--- START PROVIDED DATA ---

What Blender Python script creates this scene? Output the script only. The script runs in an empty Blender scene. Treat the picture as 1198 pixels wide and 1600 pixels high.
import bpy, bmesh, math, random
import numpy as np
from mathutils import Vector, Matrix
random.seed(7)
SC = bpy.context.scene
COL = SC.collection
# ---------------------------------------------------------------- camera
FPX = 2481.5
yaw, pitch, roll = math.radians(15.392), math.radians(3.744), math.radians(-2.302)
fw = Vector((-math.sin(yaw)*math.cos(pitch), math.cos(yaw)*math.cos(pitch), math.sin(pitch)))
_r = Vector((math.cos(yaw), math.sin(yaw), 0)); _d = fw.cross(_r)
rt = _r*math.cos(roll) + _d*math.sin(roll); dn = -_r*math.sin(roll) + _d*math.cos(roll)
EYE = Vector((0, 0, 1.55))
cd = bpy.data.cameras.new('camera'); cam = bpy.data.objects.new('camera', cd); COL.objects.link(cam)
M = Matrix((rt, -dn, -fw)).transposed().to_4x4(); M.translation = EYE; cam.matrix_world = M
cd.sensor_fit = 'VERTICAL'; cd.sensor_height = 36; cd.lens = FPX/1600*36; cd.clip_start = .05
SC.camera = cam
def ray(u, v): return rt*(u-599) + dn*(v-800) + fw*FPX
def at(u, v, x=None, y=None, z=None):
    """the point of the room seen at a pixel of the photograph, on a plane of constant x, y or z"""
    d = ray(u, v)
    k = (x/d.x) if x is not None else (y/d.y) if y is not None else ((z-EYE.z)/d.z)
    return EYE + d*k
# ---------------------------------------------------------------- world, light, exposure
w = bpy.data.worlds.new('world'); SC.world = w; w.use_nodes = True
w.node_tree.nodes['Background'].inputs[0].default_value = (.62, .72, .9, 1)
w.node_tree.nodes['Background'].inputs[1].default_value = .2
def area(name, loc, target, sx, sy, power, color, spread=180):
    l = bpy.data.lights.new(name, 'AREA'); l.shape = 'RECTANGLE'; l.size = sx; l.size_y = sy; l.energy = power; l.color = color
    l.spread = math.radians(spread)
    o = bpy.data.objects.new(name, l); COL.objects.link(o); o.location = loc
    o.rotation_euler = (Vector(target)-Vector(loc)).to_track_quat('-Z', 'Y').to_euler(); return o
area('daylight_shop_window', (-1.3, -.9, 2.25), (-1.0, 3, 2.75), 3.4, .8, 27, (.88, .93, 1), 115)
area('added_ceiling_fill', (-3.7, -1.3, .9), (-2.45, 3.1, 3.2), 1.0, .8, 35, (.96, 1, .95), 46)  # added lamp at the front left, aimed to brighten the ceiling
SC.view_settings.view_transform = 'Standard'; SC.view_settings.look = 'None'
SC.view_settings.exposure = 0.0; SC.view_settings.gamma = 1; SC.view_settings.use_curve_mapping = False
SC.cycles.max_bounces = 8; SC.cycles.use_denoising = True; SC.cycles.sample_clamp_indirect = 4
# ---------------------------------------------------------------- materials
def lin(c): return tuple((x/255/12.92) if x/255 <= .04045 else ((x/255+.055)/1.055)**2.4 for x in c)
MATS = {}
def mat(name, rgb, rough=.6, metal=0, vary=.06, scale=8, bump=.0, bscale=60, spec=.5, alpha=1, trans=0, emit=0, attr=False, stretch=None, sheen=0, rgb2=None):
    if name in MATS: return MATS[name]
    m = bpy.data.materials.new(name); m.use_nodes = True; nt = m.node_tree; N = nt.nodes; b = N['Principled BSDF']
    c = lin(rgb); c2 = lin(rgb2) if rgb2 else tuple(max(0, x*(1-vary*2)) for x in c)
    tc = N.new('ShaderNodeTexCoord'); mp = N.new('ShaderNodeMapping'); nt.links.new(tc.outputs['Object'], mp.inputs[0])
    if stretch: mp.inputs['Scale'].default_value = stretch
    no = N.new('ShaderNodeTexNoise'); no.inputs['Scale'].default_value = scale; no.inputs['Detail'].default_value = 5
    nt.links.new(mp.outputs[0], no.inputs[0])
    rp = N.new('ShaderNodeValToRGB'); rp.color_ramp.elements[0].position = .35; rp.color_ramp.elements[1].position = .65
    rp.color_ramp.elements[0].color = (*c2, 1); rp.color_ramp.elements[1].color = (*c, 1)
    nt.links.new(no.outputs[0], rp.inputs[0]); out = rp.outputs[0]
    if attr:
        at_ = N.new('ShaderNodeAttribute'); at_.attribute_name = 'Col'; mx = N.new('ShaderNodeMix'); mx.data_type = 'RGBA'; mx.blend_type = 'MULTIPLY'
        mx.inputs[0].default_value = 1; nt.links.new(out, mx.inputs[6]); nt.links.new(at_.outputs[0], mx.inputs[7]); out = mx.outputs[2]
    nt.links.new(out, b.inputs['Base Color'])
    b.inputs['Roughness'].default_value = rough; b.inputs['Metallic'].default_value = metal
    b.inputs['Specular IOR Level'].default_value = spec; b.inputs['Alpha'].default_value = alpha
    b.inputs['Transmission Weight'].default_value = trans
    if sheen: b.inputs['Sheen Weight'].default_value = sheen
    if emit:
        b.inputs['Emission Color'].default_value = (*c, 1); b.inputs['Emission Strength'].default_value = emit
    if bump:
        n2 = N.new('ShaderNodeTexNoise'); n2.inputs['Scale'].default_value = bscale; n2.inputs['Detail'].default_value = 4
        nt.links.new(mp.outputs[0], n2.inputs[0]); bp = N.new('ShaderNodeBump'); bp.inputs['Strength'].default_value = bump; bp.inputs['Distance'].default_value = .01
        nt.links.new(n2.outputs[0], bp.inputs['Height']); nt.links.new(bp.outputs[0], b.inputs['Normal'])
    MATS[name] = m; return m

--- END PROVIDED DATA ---

SET EXERCISE:
Each line with the string "scene" in it needs to be found and copied.

SOLUTION TO THE EXERCISE:
What Blender Python script creates this scene? Output the script only. The script runs in an empty Blender scene. Treat the picture as 1198 pixels wide and 1600 pixels high.
SC = bpy.context.scene